As we mentioned in an earlier post, the evening was a long one– six hours plus– for both performers and the folks in the crowd. (Fortunately, The Female Half was accompanied by John DiCrosta, David Smith and Adam Gropman— two-thirds of which got some primetime facetime… we might try to freeze frame it and see if Gropman’s mug made it onto the broadcast.)

Some people say the show is “rigged” or “fixed.” This is a rather harsh assessment and one that betrays a certain ignorance or naiveté when it comes to the reality of reality TV. To be sure, the show is “cast,” but who is shocked or outraged by this fact?

Before the taping of the second semifinal show even started, we strongly suspected that The Male Half was screwed by virtue of the previous evening’s pick of Jonathan Thymius and that Mike Vechhione was screwed when the judges chose Mike DeStefano. We also calculated that Roy Wood, Jr. was a shoo-in once Kyle Grooms was passed over. (Also figuring that either Maronzio Vance or Guy Torry might possibly be in the running for a second “comic of color” spot… and that, once Torry flamed out, it was probably going to go to Vance.) And, as there was only one female comic chosen on Night One, we were certain that at least one female comic would get through to the finals from Night Two… and that Laurie Kilmartin was the favorite. That left two “White Male Spots” up for grabs on Night Two– and twelve White Males battling it out for them. (And, since The Male Half and Vecchione were cancelled out by Thymius and DeStefano respectively, it was really only ten who were in contention.) Johnagin and Adomian were handed the seventh and eighth spots in the evening’s lineup respectively– sweet spots, no matter how long the lineup is– so it was theirs to lose. And they came through. Putting Metzger fifth may have meant that he was “on the bubble,” and that, were either Johnagin or Adomian to flame out, he would take one of their spots. The Male Half, in a conversation with the Female Half, prior to boarding the shuttles to the theater predicted that, a show containing that many comics would cause spots 15 through 18 to be “death spots.” As it turns out, he was right. The crowd was tired, rammy and anxious. Those comics who went up during that stretch had to work a lot harder than those who came before or after.

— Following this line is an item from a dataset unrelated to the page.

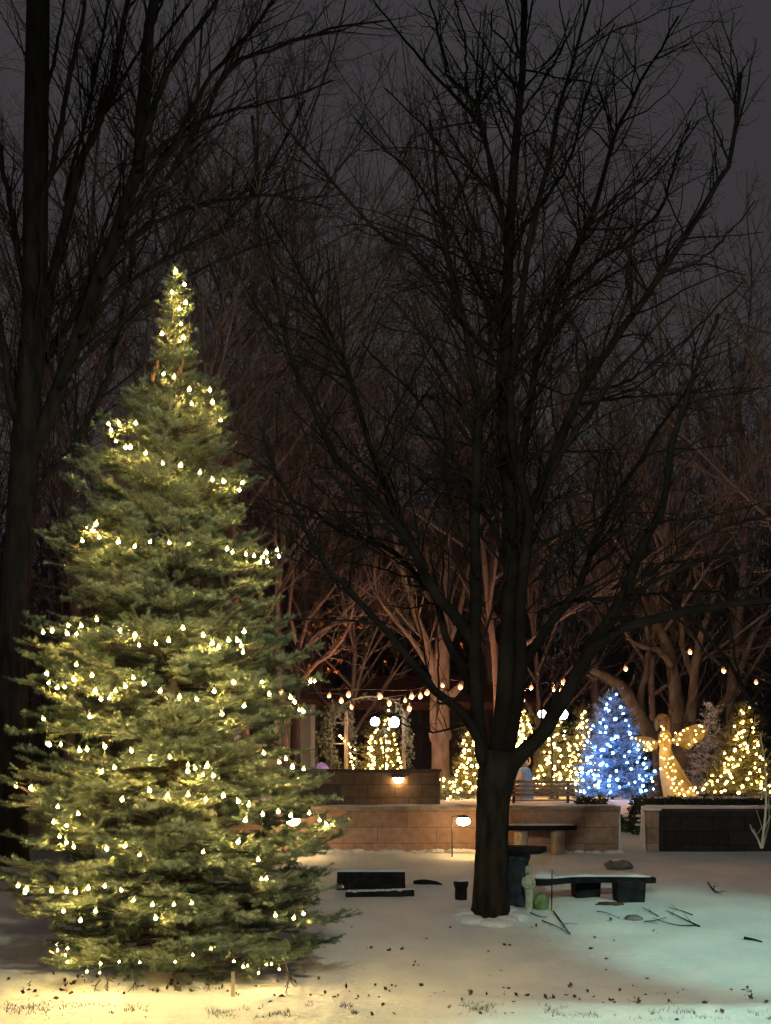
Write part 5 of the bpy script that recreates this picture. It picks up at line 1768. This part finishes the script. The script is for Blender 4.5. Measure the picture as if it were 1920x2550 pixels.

Which is not to say that the folks who reached the finals didn’t deserve it or didn’t rise to the occasion. But the scenario was rather skillfully concocted to achieve one of several desired outcomes. And those who advanced did so by most certainly rising to the occasion. Just because some of the choices may have been predictable does not indicate anything close to rigging or fixing. And it doesn’t take away from the accomplishments of those who landed in the top ten. There are only so many spots. So it is understandable that great care must be taken to exercise a minimum of control over the makeup of the comics who occupy them and that a great amount of consideration must be accorded to demographics. (Let’s face it: They could have just picked names out of a hat. But no set of ten would have made everyone happy. And there has to be some manipulation by the producers.)

It was 72 hours of extreme stress, a diabolically varied schedule with physical and mental hurdles along the way and tremendous highs and lows. Anyone who gets through it without turning into a gibbering idiot can be proud of the achievement.